Blog Influence, Engagement and “‘Deceptive’” Statistics

Posted On: July 7th, 2008 | Posted by: Dean

Charlie O’Donnell at Path101 responded to Fred Wilson‘s post earlier today on deceptive statistics by asking his readers to link, post, comment, Digg… whatever, all in an effort to measure the influence his blog really has, as well as the engagement of his readers. Though his perspective is that of a startup entrepreneur (rather than a genealogy enthusiast), the issues he raises seem highly relevant to Genealogy bloggers and their audiences.

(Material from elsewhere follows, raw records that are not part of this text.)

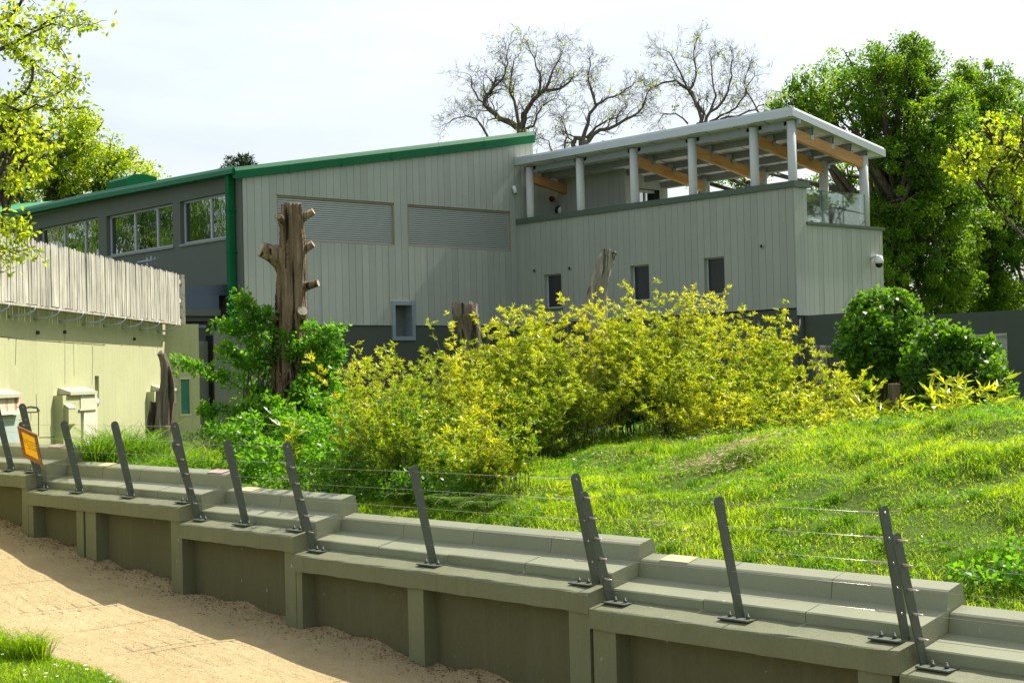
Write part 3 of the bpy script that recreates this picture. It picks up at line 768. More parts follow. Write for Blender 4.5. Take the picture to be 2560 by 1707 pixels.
rw = empty('boundary_wall', 'dark green rendered wall running from the wing towards the right, with a metal door', 'wall', (30.6, 20, 1.0))
dv = Vector((-.116, -.993, 0)).normalized(); nv = Vector((-dv.y, dv.x, 0))
if nv.x > 0: nv = -nv
def rwp(sv, off=0): return Vector((31.06, 24.0, 0)) + dv * sv + nv * off
zR = onX(2282, 789, 30.45)[2]
def rbox(mb, s0, s1, z0, z1, o0, o1):
    P = [rwp(s0, o0), rwp(s1, o0), rwp(s1, o1), rwp(s0, o1)]
    return mb.loft([[(q.x, q.y, z0) for q in P], [(q.x, q.y, z1) for q in P]])
def rw_s(x, y):
    r = ray(x, y); A = rwp(0, 0)
    k = ((A - Vector(CAM)).dot(nv)) / Vector(r).dot(nv)
    q = Vector(CAM) + Vector(r) * k
    return (q - A).dot(dv), q.z
s0d, z0d = rw_s(2442, 836); s1d, z1d = rw_s(2520, 834); sj, _ = rw_s(2518, 780)
mb = MB(); rbox(mb, 0, 3.0, .8, 4.33, 0, -.25); mb.build('wall_panel', 'render_dark', rw)
mb = MB(); rbox(mb, 3.0, s0d, .8, zR, .02, -.25); rbox(mb, s0d, s1d, z0d, zR, .02, -.25); mb.build('wall_panel', 'render_dark', rw)
mb = MB(); rbox(mb, s1d, 24, .8, zR, .03, -.25); mb.build('wall_panel', 'render_dark', rw)
mb = MB(); rbox(mb, s0d, s1d, z0d - .06, z0d, .05, -.05); rbox(mb, s1d - .06, s1d, .9, z0d - .06, .05, -.05); rbox(mb, s0d, s0d + .06, .9, z0d - .06, .05, -.05); dd_ = mb.build('door', 'rail', rw)
mb = MB(); rbox(mb, s0d + .06, s1d - .06, .9, z0d - .06, -.02, -.08); mb.build('door_leaf', 'galv', dd_)

# ------------------------------------------------------------------ beige house with its picket screen
BA = np.array([10.457, 24.746, 0.0]); BD = np.array([.6977, .7164, 0.0]); BN = np.array([.7164, -.6977, 0.0])
ZF = 4.455
def bw(sv, off, z): q = BA + BD * sv + BN * off; return (q[0], q[1], z)
def bbox(mb, s0, s1, o0, o1, z0, z1, slope=0):
    """box along the beige wall; slope drops the outer top edge"""
    return mb.loft([[bw(s0, o0, z0), bw(s1, o0, z0), bw(s1, o1, z0), bw(s0, o1, z0)], [bw(s0, o0, z1), bw(s1, o0, z1), bw(s1, o1, z1 - slope), bw(s0, o1, z1 - slope)]])
house = empty('beige_house', 'sunlit beige rendered building with rusty hoods under a picket screen', 'building', (12, 28, 1.2))
OUT = -.34
SLOT = (5.87, 6.13, 2.60, 3.20)
mb = MB(); Sx = [-9, SLOT[0], SLOT[1], 11.25]
bbox(mb, -9, SLOT[0], OUT, OUT - .4, .8, 4.43); bbox(mb, SLOT[1], 11.25, OUT, OUT - .4, .8, 4.43); bbox(mb, SLOT[0], SLOT[1], OUT, OUT - .4, .8, SLOT[2]); bbox(mb, SLOT[0], SLOT[1], OUT, OUT - .4, SLOT[3], 4.43)
mb.build('wall', 'beige', house)
mb = MB(); bbox(mb, SLOT[0] - .02, SLOT[1] + .02, OUT - .30, OUT - .36, SLOT[2], SLOT[3]); sl_ = mb.build('wall_slot', 'black', house)
q = bw(6.02, OUT - .1, 2.66); mb = MB(); mb.tube([(q[0], q[1], 2.60), (q[0], q[1], 2.72), (q[0], q[1], 2.80)], [.13, .12, .04], 12); mb.build('dome', 'white', sl_)
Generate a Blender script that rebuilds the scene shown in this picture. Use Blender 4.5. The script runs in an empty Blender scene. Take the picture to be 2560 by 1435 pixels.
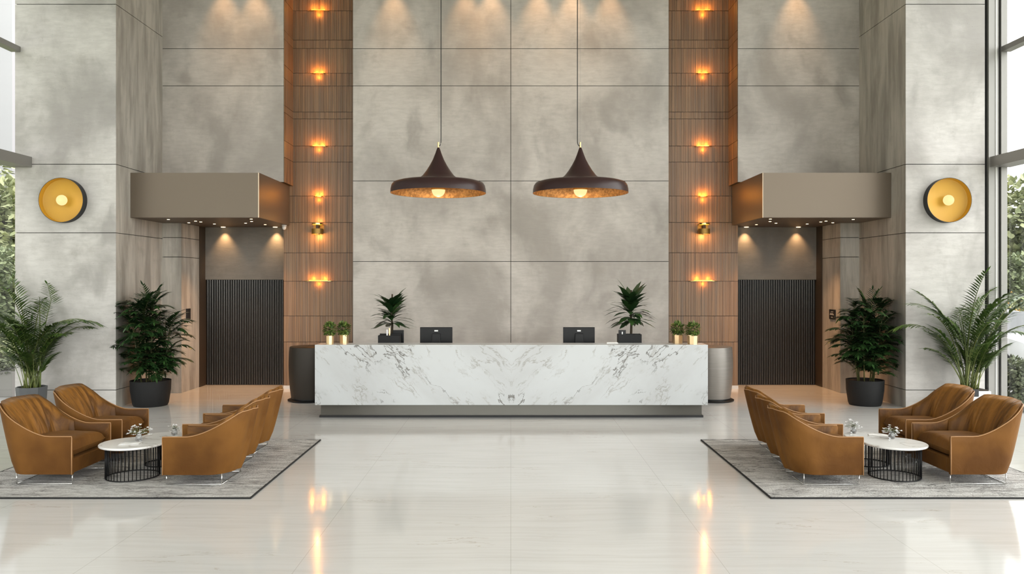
import bpy, math, random
from mathutils import Vector, Matrix
random.seed(7)
PI = math.pi
SC = bpy.context.scene
COL = SC.collection

# ------------------------------------------------------------------ camera
F = 2000.0            # focal length in pixels of the 2560 wide frame
EYE = 2.0             # camera height, metres
cd = bpy.data.cameras.new('camera'); cam = bpy.data.objects.new('camera', cd); COL.objects.link(cam)
cam.location = (0, 0, EYE); cam.rotation_euler = (PI / 2, 0, 0)
cd.sensor_fit = 'HORIZONTAL'; cd.sensor_width = 36.0; cd.lens = 36.0 * F / 2560.0
cd.shift_x = (1280 - 1277) / 2560.0; cd.shift_y = -(717.5 - 705) / 2560.0
cd.clip_end = 300
SC.camera = cam

# ------------------------------------------------------------------ world: bright overcast sky, brighter towards front right
w = bpy.data.worlds.new('sky'); SC.world = w; w.use_nodes = True
wt = w.node_tree; wt.nodes.clear()
wo = wt.nodes.new('ShaderNodeOutputWorld'); wb = wt.nodes.new('ShaderNodeBackground')
tc = wt.nodes.new('ShaderNodeTexCoord')
dp = wt.nodes.new('ShaderNodeVectorMath'); dp.operation = 'DOT_PRODUCT'
dp.inputs[1].default_value = Vector((0.92, -0.30, 0.25)).normalized()
wt.links.new(tc.outputs['Generated'], dp.inputs[0])
mr = wt.nodes.new('ShaderNodeMapRange'); mr.inputs[1].default_value = -0.75; mr.inputs[2].default_value = 1.0
mr.inputs[3].default_value = 0.75; mr.inputs[4].default_value = 7.0
wt.links.new(dp.outputs['Value'], mr.inputs[0]); wt.links.new(mr.outputs[0], wb.inputs['Strength'])
wb.inputs['Color'].default_value = (1.0, 0.975, 0.975, 1)
wt.links.new(wb.outputs[0], wo.inputs['Surface'])

def portal(loc, rot, sx, sy):
    l = bpy.data.lights.new('window_daylight', 'AREA'); l.shape = 'RECTANGLE'; l.size = sx; l.size_y = sy
    l.cycles.is_portal = True
    o = bpy.data.objects.new('window_daylight', l); COL.objects.link(o); o.location = loc; o.rotation_euler = rot
CEIL = 7.6
portal((-7.95, 4.0, CEIL / 2), (0, -PI / 2, 0), CEIL, 17.6)
portal((7.95, 4.0, CEIL / 2), (0, PI / 2, 0), CEIL, 17.6)
portal((0, -4.95, CEIL / 2), (PI / 2, 0, 0), 15.6, CEIL)

SC.view_settings.view_transform = 'Standard'; SC.view_settings.look = 'None'
SC.view_settings.gamma = 1; SC.view_settings.use_curve_mapping = False
SC.view_settings.exposure = -0.08

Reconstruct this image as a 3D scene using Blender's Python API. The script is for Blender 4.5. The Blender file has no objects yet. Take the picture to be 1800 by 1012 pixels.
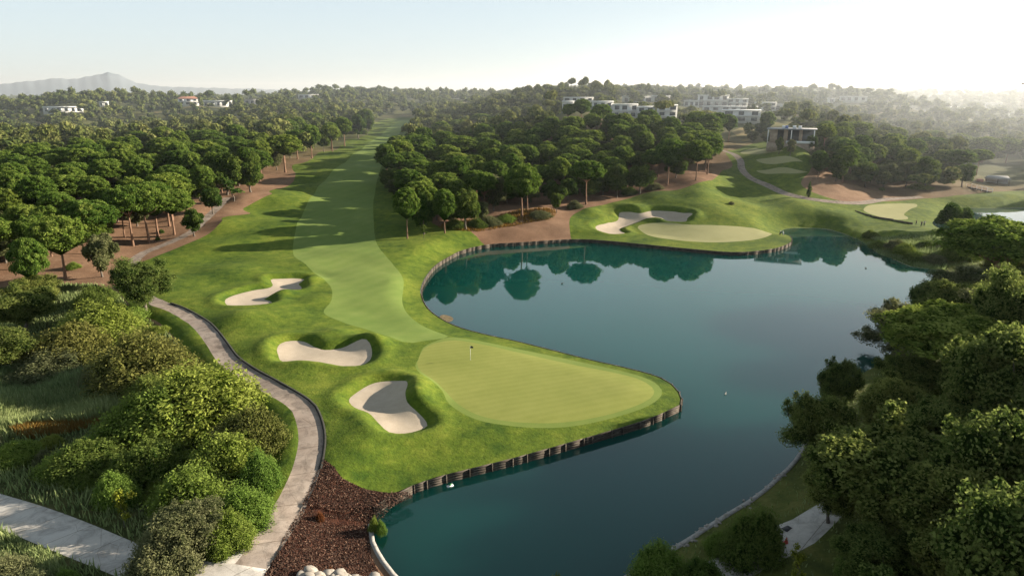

I’ll offer an example. At the recent Summit at the SCGS Jamboree, Leland Meitzler brought up the power of RSS feeds for quickly retrieving the latest from our favorite blogs. Several panelists indicated they used RSS themselves, but few seemed to have a good feel for who their RSS subscribers were and just how engaged they really were. I forget who said it, but I recall the comment being made that it wasn’t feasible to serve ads to (and gain ad revenue from) RSS subscribers. I’m not an expert on the subject, but I’m pretty confident that the folks at Feedburner would beg to differ. My point is this: we could probably all stand to understand the significance of our readership stats a little better. [Randy Seaver's analyses of his site's stats stand out as an example of what we could be doing in this regard.]

Back to Charlie’s post — he asked a pointed question that I’d like to pass along to the readers of this blog:

“If the people reading aren’t doing anything, either passing your message on or responding, what’s the point of having readers?”

Personally, as a perennial ‘lurker’ on many blogs and message boards, I’m inclined to disagree. What do you think?